[Scripts that build scenes]
^^^^^^^^^^^^^^^^
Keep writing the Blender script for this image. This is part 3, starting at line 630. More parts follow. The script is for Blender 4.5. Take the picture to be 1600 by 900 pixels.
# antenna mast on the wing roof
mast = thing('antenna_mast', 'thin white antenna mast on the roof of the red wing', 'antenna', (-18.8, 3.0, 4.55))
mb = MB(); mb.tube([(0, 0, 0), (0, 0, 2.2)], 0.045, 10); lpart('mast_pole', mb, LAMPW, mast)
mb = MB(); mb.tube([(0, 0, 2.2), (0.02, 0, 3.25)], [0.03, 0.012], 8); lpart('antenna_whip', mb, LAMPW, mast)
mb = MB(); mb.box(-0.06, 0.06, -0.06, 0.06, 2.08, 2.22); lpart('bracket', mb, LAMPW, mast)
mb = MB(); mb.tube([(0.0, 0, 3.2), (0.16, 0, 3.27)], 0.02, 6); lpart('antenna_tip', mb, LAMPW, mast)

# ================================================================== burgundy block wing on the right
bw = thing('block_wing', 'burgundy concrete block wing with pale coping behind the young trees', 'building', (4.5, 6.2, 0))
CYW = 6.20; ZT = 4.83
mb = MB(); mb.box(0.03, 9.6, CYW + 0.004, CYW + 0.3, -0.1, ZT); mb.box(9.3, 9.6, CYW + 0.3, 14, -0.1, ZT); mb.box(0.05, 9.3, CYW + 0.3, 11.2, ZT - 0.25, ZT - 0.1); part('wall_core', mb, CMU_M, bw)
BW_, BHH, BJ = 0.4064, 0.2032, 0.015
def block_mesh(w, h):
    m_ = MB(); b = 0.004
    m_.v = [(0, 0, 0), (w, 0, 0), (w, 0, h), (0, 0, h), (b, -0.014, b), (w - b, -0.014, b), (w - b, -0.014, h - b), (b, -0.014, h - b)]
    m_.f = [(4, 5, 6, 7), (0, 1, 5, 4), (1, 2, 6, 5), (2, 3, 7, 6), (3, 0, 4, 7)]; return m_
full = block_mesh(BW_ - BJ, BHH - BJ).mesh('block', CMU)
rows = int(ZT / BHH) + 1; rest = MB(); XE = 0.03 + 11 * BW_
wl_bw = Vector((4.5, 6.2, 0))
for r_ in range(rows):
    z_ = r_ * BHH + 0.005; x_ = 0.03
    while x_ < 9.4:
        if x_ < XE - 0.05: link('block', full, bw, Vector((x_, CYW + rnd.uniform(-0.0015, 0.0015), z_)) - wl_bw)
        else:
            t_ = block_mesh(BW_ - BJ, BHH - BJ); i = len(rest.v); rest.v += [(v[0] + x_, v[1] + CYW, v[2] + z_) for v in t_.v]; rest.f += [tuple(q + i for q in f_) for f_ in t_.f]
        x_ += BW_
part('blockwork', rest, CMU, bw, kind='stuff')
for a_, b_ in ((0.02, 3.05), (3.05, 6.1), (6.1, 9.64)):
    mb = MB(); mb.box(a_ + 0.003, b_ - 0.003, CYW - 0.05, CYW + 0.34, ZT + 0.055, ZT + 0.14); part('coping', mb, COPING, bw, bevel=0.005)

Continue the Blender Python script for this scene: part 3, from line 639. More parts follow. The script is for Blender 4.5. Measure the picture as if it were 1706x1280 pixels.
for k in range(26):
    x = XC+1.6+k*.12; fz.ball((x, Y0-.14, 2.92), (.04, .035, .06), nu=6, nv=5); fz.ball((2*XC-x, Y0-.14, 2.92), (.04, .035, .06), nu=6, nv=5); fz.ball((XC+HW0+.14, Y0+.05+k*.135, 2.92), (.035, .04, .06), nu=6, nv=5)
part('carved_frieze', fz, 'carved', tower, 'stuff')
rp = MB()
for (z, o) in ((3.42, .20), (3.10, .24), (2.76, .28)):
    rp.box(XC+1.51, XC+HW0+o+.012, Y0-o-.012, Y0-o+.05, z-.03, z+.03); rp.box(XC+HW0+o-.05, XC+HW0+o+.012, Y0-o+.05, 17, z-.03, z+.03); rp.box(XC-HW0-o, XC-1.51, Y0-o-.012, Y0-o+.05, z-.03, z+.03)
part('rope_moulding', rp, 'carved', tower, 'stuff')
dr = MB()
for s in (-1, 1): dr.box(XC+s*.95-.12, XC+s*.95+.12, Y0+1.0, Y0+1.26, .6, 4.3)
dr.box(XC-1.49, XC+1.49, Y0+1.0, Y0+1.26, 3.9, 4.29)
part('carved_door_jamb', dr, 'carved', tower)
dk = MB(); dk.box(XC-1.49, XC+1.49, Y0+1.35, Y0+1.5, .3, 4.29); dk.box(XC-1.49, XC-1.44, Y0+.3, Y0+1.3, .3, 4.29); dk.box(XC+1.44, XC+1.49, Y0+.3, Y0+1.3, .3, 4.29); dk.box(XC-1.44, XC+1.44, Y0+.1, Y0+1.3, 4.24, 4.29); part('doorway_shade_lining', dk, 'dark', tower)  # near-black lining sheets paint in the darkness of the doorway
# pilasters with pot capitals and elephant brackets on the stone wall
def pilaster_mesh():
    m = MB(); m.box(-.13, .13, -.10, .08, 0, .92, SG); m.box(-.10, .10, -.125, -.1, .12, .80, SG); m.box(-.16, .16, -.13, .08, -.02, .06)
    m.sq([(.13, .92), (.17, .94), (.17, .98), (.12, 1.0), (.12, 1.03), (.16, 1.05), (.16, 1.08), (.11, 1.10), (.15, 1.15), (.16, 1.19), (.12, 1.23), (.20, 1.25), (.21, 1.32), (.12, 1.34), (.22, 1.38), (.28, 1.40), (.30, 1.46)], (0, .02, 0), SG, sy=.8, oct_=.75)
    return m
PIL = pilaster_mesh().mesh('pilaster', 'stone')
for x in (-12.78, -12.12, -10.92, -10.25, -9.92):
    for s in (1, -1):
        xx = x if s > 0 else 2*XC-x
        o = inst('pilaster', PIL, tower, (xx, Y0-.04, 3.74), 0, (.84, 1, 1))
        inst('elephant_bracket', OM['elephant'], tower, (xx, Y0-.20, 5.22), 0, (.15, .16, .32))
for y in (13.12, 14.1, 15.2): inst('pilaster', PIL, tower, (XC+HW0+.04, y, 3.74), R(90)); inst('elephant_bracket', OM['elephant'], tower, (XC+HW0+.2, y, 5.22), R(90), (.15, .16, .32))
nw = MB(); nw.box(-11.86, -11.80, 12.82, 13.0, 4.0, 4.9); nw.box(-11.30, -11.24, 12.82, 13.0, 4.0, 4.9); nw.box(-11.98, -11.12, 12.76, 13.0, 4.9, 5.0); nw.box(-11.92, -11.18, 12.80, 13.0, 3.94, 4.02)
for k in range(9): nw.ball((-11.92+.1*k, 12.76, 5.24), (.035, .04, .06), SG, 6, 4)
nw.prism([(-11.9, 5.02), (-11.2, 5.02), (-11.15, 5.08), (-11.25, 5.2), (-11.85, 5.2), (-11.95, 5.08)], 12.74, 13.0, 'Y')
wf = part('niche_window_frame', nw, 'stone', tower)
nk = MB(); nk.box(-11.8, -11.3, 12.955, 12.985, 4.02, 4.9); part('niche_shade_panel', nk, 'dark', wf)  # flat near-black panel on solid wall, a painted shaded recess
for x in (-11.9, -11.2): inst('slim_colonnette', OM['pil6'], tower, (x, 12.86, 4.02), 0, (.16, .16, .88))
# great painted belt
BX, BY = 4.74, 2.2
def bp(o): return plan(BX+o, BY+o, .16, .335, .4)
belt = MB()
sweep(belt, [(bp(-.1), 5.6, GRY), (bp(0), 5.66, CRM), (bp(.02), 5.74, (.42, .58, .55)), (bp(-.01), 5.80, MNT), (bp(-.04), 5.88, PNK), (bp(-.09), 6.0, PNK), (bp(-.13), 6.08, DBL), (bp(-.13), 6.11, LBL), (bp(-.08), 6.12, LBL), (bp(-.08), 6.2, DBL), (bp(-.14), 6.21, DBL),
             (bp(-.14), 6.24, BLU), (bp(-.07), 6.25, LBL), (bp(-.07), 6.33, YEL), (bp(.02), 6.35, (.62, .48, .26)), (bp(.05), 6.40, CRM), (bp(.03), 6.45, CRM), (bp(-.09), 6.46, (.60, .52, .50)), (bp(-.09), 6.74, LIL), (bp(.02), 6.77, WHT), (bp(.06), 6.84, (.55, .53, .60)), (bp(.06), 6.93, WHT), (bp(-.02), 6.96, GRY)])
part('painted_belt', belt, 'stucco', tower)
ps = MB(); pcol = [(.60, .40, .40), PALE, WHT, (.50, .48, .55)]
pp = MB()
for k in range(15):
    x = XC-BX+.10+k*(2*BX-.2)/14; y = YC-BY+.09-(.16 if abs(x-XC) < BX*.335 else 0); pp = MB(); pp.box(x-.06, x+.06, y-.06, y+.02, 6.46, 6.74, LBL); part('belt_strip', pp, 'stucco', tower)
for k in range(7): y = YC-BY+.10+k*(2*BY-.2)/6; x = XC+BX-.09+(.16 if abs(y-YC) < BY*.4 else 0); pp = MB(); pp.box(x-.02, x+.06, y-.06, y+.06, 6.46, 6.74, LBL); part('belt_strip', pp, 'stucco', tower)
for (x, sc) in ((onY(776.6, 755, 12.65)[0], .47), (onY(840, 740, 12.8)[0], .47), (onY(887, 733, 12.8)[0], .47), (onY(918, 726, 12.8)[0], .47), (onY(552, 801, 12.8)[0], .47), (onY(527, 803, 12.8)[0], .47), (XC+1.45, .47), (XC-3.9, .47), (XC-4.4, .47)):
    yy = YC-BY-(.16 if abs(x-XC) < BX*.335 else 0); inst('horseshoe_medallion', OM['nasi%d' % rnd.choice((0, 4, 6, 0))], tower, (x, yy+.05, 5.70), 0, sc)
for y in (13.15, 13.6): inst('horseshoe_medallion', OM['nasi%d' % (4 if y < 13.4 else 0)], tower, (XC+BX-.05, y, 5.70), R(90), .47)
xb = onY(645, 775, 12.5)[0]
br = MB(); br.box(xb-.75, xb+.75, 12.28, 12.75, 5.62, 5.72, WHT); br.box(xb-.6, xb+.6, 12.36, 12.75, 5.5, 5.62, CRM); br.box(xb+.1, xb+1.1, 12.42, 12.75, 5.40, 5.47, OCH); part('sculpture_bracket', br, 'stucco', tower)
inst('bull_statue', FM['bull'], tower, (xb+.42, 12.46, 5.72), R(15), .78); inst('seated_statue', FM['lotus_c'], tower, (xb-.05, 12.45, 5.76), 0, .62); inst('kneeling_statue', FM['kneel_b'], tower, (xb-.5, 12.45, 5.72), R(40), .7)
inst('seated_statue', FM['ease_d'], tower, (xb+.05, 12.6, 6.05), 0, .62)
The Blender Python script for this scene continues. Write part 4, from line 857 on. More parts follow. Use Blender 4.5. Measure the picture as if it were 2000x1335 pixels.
^^^^^^^^^^^^^^^^
**GIVEN INSTRUCTION:**
Using the data above, restate word for word the lines from its opening line through the line that contains "mb = MB(); mb.tube([(0.0, 0, 3.2), (0.16, 0, 3.27)], 0.02, 6);", and no more.

**RESPONSE TO THIS TASK:**
Keep writing the Blender script for this image. This is part 3, starting at line 630. More parts follow. The script is for Blender 4.5. Take the picture to be 1600 by 900 pixels.
# antenna mast on the wing roof
mast = thing('antenna_mast', 'thin white antenna mast on the roof of the red wing', 'antenna', (-18.8, 3.0, 4.55))
mb = MB(); mb.tube([(0, 0, 0), (0, 0, 2.2)], 0.045, 10); lpart('mast_pole', mb, LAMPW, mast)
mb = MB(); mb.tube([(0, 0, 2.2), (0.02, 0, 3.25)], [0.03, 0.012], 8); lpart('antenna_whip', mb, LAMPW, mast)
mb = MB(); mb.box(-0.06, 0.06, -0.06, 0.06, 2.08, 2.22); lpart('bracket', mb, LAMPW, mast)
mb = MB(); mb.tube([(0.0, 0, 3.2), (0.16, 0, 3.27)], 0.02, 6); lpart('antenna_tip', mb, LAMPW, mast)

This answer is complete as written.